After completing the EWEM programme the graduate will:

• understand the product development process applied (within and outside wind energy).
• be able to apply and/or improve a scientific methodology to improve product development.
• possesses the competencies necessary for the design and implementation of complex wind energy systems and their components in one of the four specialisation tracks.
• be able to contribute to the formulation and implementation of a research project.

The student will acquire knowledge in both theoretical and applied sciences underlying wind energy systems in general and the chosen specialisation track, which will allow him/her to adapt quickly to changes in this constantly evolving field, and specific competencies necessary to operate in the chosen area of specialization.

The student will also attain expertize in putting his/her knowledge into practice by participating in laboratory projects and the internship placement. Moreover, the student will attain practical project management skills which are necessary for an effective application of the knowledge acquired.

EWEM graduates receive a double degree. Which degrees a student receives depends on the track. The degrees are equal to the degrees given to graduate students from the individual universities and programmes.

Wind Farms and Atmospheric Physics (Wind Physics)

The Wind Farms and Atmospheric Physics track (formerly called Wind Physics) with its two sub-tracks “Wind Farms” and “Atmospheric Physics” provides the students with the scientific and technical knowledge necessary to work in research and development (R&D) as well as operation of wind power plants.

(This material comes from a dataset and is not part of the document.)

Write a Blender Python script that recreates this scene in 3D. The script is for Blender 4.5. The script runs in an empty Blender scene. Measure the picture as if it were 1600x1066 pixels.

General profile of the Wind Farms and Atmospheric Physics graduates:

• Mastery of the governing concepts of meteorology and understanding of the mechanisms responsible for winds in the atmosphere, of the atmospheric boundary layer, and of the phenomena associated with its development
• Ability to model and analyse the interaction between topography, atmospheric boundary layer and energy yield as well as the interaction of atmospheric boundary layer and wind farms, including wake effects
• Ability to apply advanced flow measurement techniques, like lidar measurements, and computational fluid dynamics (CFD) tools both on engineering and fundamental research level
• Practical knowledge of field measurements and high-performance computations

Profile of the Wind Farm graduates:

• Mastery to perform site assessments, predictions of wind energy yield and wind farm design
• Ability to handle large amounts of measurement and operational data with modern data-driven methods
• Competences in operation and control wind farms to optimize revenues, structural safety, and grid integration

Profile of the Atmospheric Physics graduates:

• In-depth knowledge and understanding of fluid dynamic aspects of wind energy from a theoretical as well as experimental point of view
• Mastery of atmospheric turbulence and its impact on performance and design loads of wind turbines and wind farms
• Ability to develop analytical and numerical tools from fast to high-fidelity solutions.